The findings of an Amnesty International delegation which returned this week from Lebanon reinforce the organization's concerns that Israeli forces deliberately or indiscriminately killed civilians during Operation "Grapes of Wrath". More than 150 Lebanese civilians were killed and 350 injured during the operation last month. According to Israeli official sources, 62 Israeli civilians were injured in rocket attacks against northern Israel by Hizbullah. Amnesty International will be demanding specific clarifications from the Israeli authorities. The organization has put its concerns to the authorities before but they have yet to be fully addressed.


The delegates, who included a military adviser, visited Lebanon between 4 and 19 May 1996 to look into attacks against civilians during last April's Israeli military operation directed against Hizbullah.
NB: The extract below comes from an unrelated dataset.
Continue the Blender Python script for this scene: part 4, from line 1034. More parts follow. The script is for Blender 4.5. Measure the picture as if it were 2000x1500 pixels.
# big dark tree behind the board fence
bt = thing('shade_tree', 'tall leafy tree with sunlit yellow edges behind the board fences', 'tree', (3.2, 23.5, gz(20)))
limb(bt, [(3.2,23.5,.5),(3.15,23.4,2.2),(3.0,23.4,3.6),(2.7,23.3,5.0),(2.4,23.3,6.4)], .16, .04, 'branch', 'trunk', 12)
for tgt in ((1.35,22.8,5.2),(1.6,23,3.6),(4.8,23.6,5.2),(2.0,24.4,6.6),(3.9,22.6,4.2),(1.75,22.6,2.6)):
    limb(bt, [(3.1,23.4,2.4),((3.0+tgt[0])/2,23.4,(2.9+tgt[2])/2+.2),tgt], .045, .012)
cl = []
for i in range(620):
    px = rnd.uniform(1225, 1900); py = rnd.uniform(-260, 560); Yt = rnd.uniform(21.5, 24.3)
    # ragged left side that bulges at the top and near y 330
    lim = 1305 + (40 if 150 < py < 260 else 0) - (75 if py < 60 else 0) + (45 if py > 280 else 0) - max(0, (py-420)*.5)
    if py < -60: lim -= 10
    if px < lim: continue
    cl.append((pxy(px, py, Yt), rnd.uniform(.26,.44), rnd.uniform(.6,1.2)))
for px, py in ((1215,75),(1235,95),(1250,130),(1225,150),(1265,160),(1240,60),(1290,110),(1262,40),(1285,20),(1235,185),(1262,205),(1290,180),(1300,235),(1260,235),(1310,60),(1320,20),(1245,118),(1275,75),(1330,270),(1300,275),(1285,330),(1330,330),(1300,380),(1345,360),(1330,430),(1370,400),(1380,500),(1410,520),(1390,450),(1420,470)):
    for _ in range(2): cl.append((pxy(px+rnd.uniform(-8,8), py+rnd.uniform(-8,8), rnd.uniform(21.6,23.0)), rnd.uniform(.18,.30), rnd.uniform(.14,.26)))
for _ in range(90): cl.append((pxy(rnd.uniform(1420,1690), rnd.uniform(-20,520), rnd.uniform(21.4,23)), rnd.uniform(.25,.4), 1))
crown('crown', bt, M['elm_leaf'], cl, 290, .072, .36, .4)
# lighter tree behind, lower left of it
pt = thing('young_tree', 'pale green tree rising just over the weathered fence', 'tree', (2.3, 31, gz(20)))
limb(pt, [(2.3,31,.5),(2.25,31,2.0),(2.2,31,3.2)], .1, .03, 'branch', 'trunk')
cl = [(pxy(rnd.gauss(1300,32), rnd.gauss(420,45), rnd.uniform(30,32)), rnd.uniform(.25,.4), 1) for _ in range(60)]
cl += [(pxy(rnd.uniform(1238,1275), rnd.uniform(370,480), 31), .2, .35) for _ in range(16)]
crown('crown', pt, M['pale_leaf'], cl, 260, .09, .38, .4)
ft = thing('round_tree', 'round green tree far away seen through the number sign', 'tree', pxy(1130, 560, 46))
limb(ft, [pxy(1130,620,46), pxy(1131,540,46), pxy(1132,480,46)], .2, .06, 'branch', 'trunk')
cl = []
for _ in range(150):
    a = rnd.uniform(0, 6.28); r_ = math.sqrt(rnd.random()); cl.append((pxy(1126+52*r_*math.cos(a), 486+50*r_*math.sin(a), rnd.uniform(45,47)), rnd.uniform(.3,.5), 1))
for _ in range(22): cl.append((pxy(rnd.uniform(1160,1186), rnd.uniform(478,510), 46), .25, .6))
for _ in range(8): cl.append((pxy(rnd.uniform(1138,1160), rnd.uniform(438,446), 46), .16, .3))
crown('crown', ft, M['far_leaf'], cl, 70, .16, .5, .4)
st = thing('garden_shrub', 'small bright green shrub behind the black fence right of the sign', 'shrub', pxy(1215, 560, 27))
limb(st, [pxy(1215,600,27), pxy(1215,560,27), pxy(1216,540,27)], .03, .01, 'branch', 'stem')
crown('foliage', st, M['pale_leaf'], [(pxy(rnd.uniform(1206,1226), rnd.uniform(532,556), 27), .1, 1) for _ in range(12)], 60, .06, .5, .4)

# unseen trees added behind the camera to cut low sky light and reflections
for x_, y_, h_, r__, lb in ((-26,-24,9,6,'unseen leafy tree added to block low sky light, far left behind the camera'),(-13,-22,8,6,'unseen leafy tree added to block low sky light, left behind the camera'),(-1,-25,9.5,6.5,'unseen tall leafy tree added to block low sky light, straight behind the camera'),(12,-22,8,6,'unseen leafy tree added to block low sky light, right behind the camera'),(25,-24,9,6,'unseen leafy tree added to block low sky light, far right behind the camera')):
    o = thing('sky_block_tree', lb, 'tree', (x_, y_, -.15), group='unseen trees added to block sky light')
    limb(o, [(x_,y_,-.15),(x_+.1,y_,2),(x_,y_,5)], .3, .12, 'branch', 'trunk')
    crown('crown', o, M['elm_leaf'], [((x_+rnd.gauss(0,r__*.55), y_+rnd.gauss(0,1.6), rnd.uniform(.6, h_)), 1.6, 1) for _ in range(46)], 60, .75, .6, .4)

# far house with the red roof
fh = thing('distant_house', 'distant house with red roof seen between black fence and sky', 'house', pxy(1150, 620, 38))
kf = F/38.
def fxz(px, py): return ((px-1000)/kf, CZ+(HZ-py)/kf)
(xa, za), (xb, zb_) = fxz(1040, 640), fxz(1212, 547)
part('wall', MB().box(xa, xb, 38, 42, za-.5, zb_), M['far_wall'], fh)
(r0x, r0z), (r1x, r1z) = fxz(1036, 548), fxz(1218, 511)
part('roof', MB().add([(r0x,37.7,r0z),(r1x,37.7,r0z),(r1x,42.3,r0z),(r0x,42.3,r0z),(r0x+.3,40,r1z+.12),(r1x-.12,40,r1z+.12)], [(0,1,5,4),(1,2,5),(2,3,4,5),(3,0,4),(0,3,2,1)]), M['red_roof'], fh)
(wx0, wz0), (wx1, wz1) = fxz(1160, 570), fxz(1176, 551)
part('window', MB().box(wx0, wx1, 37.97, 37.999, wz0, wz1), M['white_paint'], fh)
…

The delegates visited sites in Qana, Nabatiyyeh, the coastal road and other areas where civilians had been killed. They interviewed eye-witnesses, relatives of victims and officials of local charitable associations. They also met Lebanese government and military authorities and personnel of the United Nations Interim Force in Lebanon (UNIFIL). Amnesty International also discussed its concerns with officials of Hizbullah, which has acknowledged to have launched rockets against civilian areas in northern Israel, saying they were in response to Israeli attacks against Lebanese civilians.

This visit to Lebanon follows an earlier Amnesty International visit to Israel in mid-April, during which the organization discussed its concerns about Israeli attacks on civilians in Lebanon in meetings with Israeli political and military officials. Operation "Grapes of Wrath" lasted between 10 and 26 April. It consisted of large-scale artillery, air and naval attacks against a variety of targets, with the declared aim of hitting Hizbullah as well as forcing Lebanon and Syria to intervene and disarm Hizbullah. Hizbullah has been fighting Israel and its allied militia the South Lebanon Army occupying a strip of Lebanese territory referred to as the "security zone".

Most of the Lebanese civilian casualties took place on 18 April when the Israeli artillery shelled a UNIFIL compound in Qana where some 800 civilians had taken refuge. The operation ended after an "understanding" was brokered by the United States of America and France whereby Israel and Hizbullah engaged themselves not to attack civilians.

During the military confrontation Amnesty International repeatedly appealed to both Israel and Hizbullah to respect fundamental principles of international humanitarian law and not target civilians or carry out indiscriminate attacks.